* Start *

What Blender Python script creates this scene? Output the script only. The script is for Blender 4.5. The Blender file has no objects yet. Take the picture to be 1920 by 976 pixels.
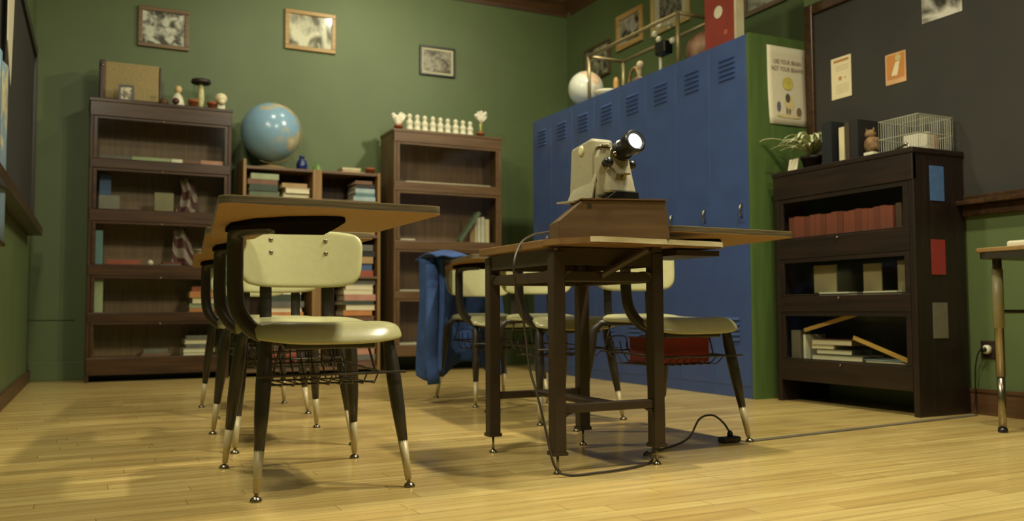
import bpy, bmesh, math, random
from mathutils import Vector, Matrix
random.seed(7)
S = bpy.context.scene
COL = S.collection

# ---------------------------------------------------------------- camera
F, PT, YW, RL, CH = 1663.47, .0557127, .4572334, -.0051226, .45
def _basis():
    fw = Vector((math.sin(YW)*math.cos(PT), math.cos(YW)*math.cos(PT), math.sin(PT)))
    rt = Vector((math.cos(YW), -math.sin(YW), 0)); up = rt.cross(fw)
    return math.cos(RL)*rt + math.sin(RL)*up, -math.sin(RL)*rt + math.cos(RL)*up, fw
CR, CU, CF = _basis()
cam_d = bpy.data.cameras.new('camera'); cam = bpy.data.objects.new('camera', cam_d); COL.objects.link(cam)
m = Matrix((CR, CU, -CF)).transposed().to_4x4(); m.translation = (0, 0, CH); cam.matrix_world = m
cam_d.sensor_width = 36; cam_d.lens = F/1920*36; cam_d.clip_start = .02
cam_d.dof.use_dof = True; cam_d.dof.focus_distance = 2.45; cam_d.dof.aperture_fstop = 3.6
S.camera = cam
S.view_settings.view_transform = 'Standard'; S.view_settings.look = 'None'
S.view_settings.exposure = 0.0; S.view_settings.gamma = 1; S.view_settings.use_curve_mapping = False

# ---------------------------------------------------------------- light
w = bpy.data.worlds.new('world'); S.world = w; w.use_nodes = True
w.node_tree.nodes['Background'].inputs[0].default_value = (1, .85, .6, 1)
w.node_tree.nodes['Background'].inputs[1].default_value = .05
WARM = (1, .93, .70)
def lamp(name, loc, power, size, target=None, spread=180, color=WARM):
    d = bpy.data.lights.new(name, 'AREA'); d.shape = 'DISK'; d.size = size; d.energy = power; d.color = color
    d.spread = math.radians(spread)
    o = bpy.data.objects.new(name, d); COL.objects.link(o); o.location = loc
    t = Vector(target) if target else Vector((loc[0], loc[1], 0))
    o.rotation_euler = (t - Vector(loc)).to_track_quat('-Z', 'Y').to_euler(); return o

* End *

WHAT IS ASKED: Quote, please, every line of the material above from its start through the line that has "S.view_settings.exposure = 0.0;", reproducing the words exactly and dropping any images.

THE RESULT:
What Blender Python script creates this scene? Output the script only. The script is for Blender 4.5. The Blender file has no objects yet. Take the picture to be 1920 by 976 pixels.
import bpy, bmesh, math, random
from mathutils import Vector, Matrix
random.seed(7)
S = bpy.context.scene
COL = S.collection

# ---------------------------------------------------------------- camera
F, PT, YW, RL, CH = 1663.47, .0557127, .4572334, -.0051226, .45
def _basis():
    fw = Vector((math.sin(YW)*math.cos(PT), math.cos(YW)*math.cos(PT), math.sin(PT)))
    rt = Vector((math.cos(YW), -math.sin(YW), 0)); up = rt.cross(fw)
    return math.cos(RL)*rt + math.sin(RL)*up, -math.sin(RL)*rt + math.cos(RL)*up, fw
CR, CU, CF = _basis()
cam_d = bpy.data.cameras.new('camera'); cam = bpy.data.objects.new('camera', cam_d); COL.objects.link(cam)
m = Matrix((CR, CU, -CF)).transposed().to_4x4(); m.translation = (0, 0, CH); cam.matrix_world = m
cam_d.sensor_width = 36; cam_d.lens = F/1920*36; cam_d.clip_start = .02
cam_d.dof.use_dof = True; cam_d.dof.focus_distance = 2.45; cam_d.dof.aperture_fstop = 3.6
S.camera = cam
S.view_settings.view_transform = 'Standard'; S.view_settings.look = 'None'
S.view_settings.exposure = 0.0; S.view_settings.gamma = 1; S.view_settings.use_curve_mapping = False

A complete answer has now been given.